Archive for October, 2008|Monthly archive page

When Will White People Quit Waffling?

         When I first read about “Obama Waffles” being sold at the Family Research Council Values Voters Summit, my honest reaction was that it wasn’t real. The confusion about the reality of white power being flashed proudly at a Republican conference as well as the belief that racism no longer exists shows how deeply entrenched I am in racial smog. It is useless to paint a story about a few individual racists, while claiming that I am a good white person writing about this bigoted act. Authentically I wanted to separate myself from the Christian Right, Bob DeMoss and Mark Whitlock who created this product as well every person that supported it in silence or out loud. Then I let my heart lead rather than being trapped by my mind. I felt disappointed, embarrassed and angry. Joe Barndt in his book, Understanding and Dismantling Racism, states that, “Every system and every institution in the United States was created originally and structured legally and intentionally to serve white people exclusively,” (p. 93) I look back to the media’s outrage at Reverend Wright’s sermon, when he was quoted to say, that the U.S is under the influence of the Ku Klux Klan.
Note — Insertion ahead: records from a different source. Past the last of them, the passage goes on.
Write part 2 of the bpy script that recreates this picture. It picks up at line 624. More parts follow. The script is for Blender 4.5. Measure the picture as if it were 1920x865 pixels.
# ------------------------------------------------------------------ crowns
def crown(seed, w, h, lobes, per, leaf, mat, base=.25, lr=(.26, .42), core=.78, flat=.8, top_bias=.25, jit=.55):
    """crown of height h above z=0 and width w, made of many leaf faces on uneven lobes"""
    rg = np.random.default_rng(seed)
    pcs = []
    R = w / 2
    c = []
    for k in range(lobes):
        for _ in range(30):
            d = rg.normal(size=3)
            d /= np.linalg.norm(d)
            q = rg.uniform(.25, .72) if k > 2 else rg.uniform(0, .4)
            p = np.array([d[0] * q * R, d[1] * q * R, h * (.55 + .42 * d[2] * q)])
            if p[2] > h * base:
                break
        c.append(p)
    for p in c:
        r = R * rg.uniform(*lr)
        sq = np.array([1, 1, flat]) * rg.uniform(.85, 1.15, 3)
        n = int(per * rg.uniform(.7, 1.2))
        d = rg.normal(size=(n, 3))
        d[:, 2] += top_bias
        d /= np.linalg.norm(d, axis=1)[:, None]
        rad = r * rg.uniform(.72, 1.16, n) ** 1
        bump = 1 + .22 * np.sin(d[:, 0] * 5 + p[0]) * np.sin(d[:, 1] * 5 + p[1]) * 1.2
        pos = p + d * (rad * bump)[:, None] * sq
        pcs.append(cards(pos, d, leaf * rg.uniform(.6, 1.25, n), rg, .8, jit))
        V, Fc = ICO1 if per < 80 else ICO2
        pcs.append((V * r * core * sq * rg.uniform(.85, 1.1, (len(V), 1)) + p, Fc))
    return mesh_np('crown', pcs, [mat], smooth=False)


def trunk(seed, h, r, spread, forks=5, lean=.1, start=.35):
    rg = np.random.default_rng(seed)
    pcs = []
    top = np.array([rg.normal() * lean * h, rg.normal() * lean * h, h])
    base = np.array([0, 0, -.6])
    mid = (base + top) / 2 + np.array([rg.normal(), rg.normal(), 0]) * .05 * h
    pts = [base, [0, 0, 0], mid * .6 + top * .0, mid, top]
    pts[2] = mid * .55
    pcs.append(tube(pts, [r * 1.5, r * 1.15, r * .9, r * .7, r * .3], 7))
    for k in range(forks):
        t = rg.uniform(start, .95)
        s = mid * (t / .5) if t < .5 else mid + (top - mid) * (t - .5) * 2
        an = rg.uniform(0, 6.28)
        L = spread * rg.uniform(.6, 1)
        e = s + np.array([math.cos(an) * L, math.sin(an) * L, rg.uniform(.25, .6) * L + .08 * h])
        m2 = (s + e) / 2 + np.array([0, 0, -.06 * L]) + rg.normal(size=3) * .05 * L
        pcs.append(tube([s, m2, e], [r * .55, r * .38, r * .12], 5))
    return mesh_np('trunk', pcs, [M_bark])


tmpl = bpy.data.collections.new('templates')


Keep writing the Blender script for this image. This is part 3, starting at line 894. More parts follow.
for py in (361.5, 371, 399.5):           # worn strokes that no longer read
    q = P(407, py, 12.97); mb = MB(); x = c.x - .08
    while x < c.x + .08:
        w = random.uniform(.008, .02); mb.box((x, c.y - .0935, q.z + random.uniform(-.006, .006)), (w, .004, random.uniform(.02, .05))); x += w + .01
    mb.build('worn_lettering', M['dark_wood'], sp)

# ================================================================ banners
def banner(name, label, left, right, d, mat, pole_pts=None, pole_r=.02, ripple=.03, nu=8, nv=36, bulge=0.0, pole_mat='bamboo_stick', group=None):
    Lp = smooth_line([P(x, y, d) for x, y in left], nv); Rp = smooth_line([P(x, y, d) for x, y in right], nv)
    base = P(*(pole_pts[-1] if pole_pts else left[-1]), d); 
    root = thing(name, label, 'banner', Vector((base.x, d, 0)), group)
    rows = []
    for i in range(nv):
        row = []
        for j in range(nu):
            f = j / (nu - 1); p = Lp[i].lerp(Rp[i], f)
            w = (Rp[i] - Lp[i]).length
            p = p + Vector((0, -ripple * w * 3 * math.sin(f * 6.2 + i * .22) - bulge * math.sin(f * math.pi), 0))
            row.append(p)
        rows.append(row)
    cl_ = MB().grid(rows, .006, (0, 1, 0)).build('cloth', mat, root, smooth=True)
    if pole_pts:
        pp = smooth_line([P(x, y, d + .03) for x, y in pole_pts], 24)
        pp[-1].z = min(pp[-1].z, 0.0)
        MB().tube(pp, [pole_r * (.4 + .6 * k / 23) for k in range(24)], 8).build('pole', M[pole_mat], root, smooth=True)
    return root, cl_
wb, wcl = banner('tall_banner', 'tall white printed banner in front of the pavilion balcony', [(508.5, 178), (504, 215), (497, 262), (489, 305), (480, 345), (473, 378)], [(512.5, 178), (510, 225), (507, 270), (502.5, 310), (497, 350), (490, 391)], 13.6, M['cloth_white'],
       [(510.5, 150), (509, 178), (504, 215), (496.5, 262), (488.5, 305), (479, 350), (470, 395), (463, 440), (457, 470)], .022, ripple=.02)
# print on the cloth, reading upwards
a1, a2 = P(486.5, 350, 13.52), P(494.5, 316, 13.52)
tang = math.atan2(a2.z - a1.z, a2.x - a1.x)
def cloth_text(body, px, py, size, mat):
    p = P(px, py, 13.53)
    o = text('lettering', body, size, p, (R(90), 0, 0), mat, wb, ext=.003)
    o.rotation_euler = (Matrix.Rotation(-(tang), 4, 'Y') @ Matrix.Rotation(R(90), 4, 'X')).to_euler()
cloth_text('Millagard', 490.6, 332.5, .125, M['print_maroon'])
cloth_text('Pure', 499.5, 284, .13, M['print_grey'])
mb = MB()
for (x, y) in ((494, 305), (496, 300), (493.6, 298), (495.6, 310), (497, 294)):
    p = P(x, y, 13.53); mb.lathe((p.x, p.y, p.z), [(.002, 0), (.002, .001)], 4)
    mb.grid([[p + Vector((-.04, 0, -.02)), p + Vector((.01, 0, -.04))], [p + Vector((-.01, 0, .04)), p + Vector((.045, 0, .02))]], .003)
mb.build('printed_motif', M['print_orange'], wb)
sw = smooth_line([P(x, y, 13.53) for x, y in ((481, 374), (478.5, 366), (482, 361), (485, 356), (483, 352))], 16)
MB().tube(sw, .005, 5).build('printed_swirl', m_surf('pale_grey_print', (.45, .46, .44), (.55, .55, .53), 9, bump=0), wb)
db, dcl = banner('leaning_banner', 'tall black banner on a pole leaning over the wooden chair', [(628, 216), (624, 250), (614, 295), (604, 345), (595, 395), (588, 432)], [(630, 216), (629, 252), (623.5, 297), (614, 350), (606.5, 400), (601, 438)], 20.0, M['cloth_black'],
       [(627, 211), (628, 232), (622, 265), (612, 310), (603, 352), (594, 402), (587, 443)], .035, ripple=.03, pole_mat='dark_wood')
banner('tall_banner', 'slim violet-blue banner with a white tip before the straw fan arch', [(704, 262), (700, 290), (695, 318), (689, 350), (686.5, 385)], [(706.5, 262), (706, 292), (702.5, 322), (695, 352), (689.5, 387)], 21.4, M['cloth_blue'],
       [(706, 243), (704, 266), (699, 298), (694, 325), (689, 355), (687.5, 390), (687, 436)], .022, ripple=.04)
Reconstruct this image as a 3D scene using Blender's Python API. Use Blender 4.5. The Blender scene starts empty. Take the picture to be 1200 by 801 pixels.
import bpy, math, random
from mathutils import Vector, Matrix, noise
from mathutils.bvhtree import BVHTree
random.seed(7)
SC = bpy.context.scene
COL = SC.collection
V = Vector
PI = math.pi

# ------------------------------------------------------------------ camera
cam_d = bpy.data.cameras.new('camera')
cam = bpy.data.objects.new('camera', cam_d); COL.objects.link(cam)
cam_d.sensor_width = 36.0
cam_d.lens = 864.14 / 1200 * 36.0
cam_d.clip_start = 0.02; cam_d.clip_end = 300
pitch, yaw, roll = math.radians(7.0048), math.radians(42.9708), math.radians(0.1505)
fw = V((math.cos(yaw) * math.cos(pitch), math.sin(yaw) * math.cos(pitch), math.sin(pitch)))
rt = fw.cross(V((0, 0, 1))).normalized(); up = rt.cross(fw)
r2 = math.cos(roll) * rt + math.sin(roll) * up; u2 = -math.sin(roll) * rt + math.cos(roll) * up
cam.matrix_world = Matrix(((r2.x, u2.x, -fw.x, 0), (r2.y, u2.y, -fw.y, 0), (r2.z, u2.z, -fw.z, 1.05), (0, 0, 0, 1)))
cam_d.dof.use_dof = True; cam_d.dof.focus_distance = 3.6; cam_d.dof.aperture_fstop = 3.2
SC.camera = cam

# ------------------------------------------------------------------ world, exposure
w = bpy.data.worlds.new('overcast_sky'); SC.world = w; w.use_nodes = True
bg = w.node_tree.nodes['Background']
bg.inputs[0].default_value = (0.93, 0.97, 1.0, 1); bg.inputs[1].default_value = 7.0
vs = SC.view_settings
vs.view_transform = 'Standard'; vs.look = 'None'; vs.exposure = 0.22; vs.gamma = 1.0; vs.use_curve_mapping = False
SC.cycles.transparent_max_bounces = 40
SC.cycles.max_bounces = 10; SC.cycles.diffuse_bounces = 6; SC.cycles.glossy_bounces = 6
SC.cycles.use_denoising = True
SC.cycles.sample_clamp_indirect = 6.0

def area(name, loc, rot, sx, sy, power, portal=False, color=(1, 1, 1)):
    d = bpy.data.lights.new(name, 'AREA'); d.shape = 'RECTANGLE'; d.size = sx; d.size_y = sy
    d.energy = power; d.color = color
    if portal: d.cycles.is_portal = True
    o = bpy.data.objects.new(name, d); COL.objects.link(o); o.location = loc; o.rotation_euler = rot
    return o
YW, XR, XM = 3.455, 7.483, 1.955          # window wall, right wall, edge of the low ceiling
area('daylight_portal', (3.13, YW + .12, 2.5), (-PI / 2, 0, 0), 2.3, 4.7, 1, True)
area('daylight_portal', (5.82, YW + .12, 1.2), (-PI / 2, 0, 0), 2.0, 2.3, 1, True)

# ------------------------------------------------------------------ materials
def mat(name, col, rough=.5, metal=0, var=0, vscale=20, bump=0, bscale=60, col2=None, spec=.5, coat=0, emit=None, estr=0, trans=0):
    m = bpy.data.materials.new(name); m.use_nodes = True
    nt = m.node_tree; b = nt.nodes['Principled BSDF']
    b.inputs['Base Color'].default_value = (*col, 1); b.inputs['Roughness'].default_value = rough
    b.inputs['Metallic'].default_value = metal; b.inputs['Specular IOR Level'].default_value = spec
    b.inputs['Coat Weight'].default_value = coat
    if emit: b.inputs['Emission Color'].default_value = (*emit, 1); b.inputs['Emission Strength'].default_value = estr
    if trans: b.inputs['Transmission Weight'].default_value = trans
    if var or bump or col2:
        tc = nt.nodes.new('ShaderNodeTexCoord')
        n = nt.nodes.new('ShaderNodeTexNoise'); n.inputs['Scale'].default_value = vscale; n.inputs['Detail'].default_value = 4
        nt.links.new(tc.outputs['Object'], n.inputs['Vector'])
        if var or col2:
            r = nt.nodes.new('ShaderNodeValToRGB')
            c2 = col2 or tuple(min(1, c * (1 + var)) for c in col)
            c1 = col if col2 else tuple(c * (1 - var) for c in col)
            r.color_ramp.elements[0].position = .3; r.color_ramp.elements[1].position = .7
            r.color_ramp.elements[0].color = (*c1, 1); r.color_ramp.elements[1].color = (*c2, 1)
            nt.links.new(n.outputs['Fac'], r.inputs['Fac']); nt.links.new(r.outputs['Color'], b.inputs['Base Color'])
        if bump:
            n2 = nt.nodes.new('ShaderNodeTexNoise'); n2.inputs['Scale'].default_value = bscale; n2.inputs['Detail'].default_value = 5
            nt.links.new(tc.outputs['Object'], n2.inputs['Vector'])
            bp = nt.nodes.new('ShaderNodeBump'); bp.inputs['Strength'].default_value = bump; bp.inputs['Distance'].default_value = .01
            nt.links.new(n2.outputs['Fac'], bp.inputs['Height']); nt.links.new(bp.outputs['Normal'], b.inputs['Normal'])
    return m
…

The media’s reaction reflects the loss of critical thinking within white culture. Reverend Wright shows us white folks through example, that people of color have no choice but to confront the silence of white power. One does not need to look further than Santa Cruz, CA to see the truth of Rev. Wright’s statement. KCBS reported July 10th, 2008 that two white men had been found distributing fliers asking white people to join the KKK to preserve the “white Christian civilization.” The County Sheriff’s officials did not arrest these men because they were not “breaking any laws,” and were in fact found that same night distributing more fliers. The lack of accountability of these KKK members by County Sheriff officials shows us plainly how white power operates to keep white power in place. The media outrage at the promotion of “Obama Waffles” still to this day being sold online, is completely void.

 

        It became evermore clear that it is essential for us white folks to open our eyes to the way white power operates in the U.S. Joe Barndt states that, “while white power is supposedly no longer approved or openly supported by law, it continues to not only exits, but to thrive. The evidence being, the U.S. Congress and our state legislatures are still mostly white. The CEO’s and boards of directors of most of our major corporations are still mostly white. The presidents and faculties of most of our universities are still mostly white. And even far worse, the underlying mission, purpose, values structure and culture of most of these institutional structures are still defined in the same terms as they were when they were legally serving only white people,”(p. 94).

 

 

        Although it is easy for liberal white folks like me to simply point the finger at conservative white folks, it is essential that we take this opportunity to look at the larger system of white power without getting immobilized by guilt or shame. Barndt points to the years 1492 to 1865, to see the two fundamental assumptions that were the building blocks of white power. The first assumption is that, “white people were the only humans. We were civilized. We had souls. We were Christian. We were in charge. And all the land and resources belonged to us….” (p. 92). In contrast, “people of color were not considered human.” Native Americans and African Americans were both legally considered to have no souls, no human rights had no rights, therefore justifying slavery and genocide. As a way to enforce white power and reinforce the non-humanness of Africans Americans during slavery and afterwards, white people depicted African Americans through caricatures. White folks bought Aunt Jemima syrup bottles, depicting a black woman who is jolly, passive and content to be a servant to a white family. These caricatures of black people were meant to keep white folks believing that white was superior and to reinforce that African Americans were non-human. “Obama Waffles” instills the same message that white is superior, where as people of color are inferior.

 

         The question that I am grappling with is how can we as a white culture begin to heal this legacy of white power without merely blaming a few white folks for their individual racism? How has this legacy of denying humanity to people of color hurt us white folks? I experience a sense of separation on the daily with white folks, as we operate in a culture of individualism. I experience isolation from friends, room mates, and family from our collective present inability to perceive how institutions here in progressive Santa Cruz , California are operating to exclusively serve us white folks. The privilege of being able to not think critically about the implications of holding Santa Cruz KKK members accountable, nor the creators and buyers of “Obama Waffles,” severs my ability to experience close relationships with people of color. The desire to blame a small group of white folks for their racism, only perpetuates white power. The false sense of perfectionism within white culture that has me trying to find the perfect words to inspire my white friends, roommates and family to open our eyes and our mouths; to begin dialoguing through the smog, through the hurt and collective loss of humanity.